Here's why the OT saber fights are far superior (long read)
tl;dr-last paragraph.
The saber fights were better in the OT simply because they were the products of competent cinema. When viewed in overall context, the battles were much more relevant and impactful in the original films because they were a means to an end, not the end in and of themselves.
All the fights in the OT held narrative gravitas. They were the culmination and climax of brilliantly escalated tension. For example, look at Luke against Vader in V....that fight was amazing because Luke knew he was going into a losing battle. He knew he wasn’t ready. He knew he was walking into a trap that would likely result in his death, yet he went for his friends. Everything he had been told by Obi; the belief that Vader had murdered his father, his training with Yoda, watching Obi get murdered in front of him. On top of this you had Vader’s reveal. Or in VI. Luke attempting to save his father, Vader’s sacrifice and ultimate redemption borne out of love for his son seen through the greatest of evils. I’ll admit that the final duel in III was somewhat better as it was Anakin’s turning and Obi mourning his death, but even still, the poor script, acting, lack of chemistry, laughable dialogue….everything preceding it robbed that scene of any real impact. I felt nothing at a part in the saga that should’ve been the most heartbreaking.
The prequel battles were predicated upon poor film-making, and they needed to do something to compensate for that insufficiency: namely….flashy choreography. An amusement park ride void of any substance in the attempt to distract us from the real issue: that these are **** movies in all respects.
There is also much to be said for subtlety in the execution of dramatic release. The fights in the originals ebb and flow. In V, Luke eagerly turns on his saber at the start. Vader slowly does his, contemptuously, showing himself the veteran. Luke moves in, testing Vader's space. He makes a second strike with force, with Vader dismissively pushing him off with only one arm. In the prequels, when they are swinging 10,000 m.p.h in every direction, sabers clashing five times a second from start to finish without nary a breather, there is no room for dramatic flow to play on the audiences’ expectations or desires….to explore the nuances of the encounter and emotions that the characters have grown with throughout the films. It was all spectacle, and when everything's spectacle....nothing is.

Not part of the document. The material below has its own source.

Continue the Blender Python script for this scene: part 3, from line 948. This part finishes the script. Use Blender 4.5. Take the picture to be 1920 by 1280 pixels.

I’d even go so far as to argue that the way they fought in the prequels was inconsistent with the mythos in general. Lightsabers are supposedly “elegant weapons of a more civilized age”. Lethality in grace. Yet they are spun around like some cheap glow stick baton that a high school cheerleader would twirl. Superfluous nonsense, no economy of movement, completely implausible for the fiction they reside in. These weapons are representations of their masters, professionals, and it detracts from their elegance and the belief that they are something not to be trifled with. Yes, the choreography in the OT is not the best at times, but you get the general gist that remained consistent with the lightsaber’s opening description in IV. What the prequels did to the sabers was akin to turning the elegance and beauty of a sniper’s shot into an assault rifle sprayed in fifty directions.
tl;dr: The prequel saber fights suck because 1) poor film-making could not support them, 2) they didn’t allow for any dramatic interplay as they were always a spectacle, and 3) they weren’t consistent about what we’d been told about the lightsabers up until that point.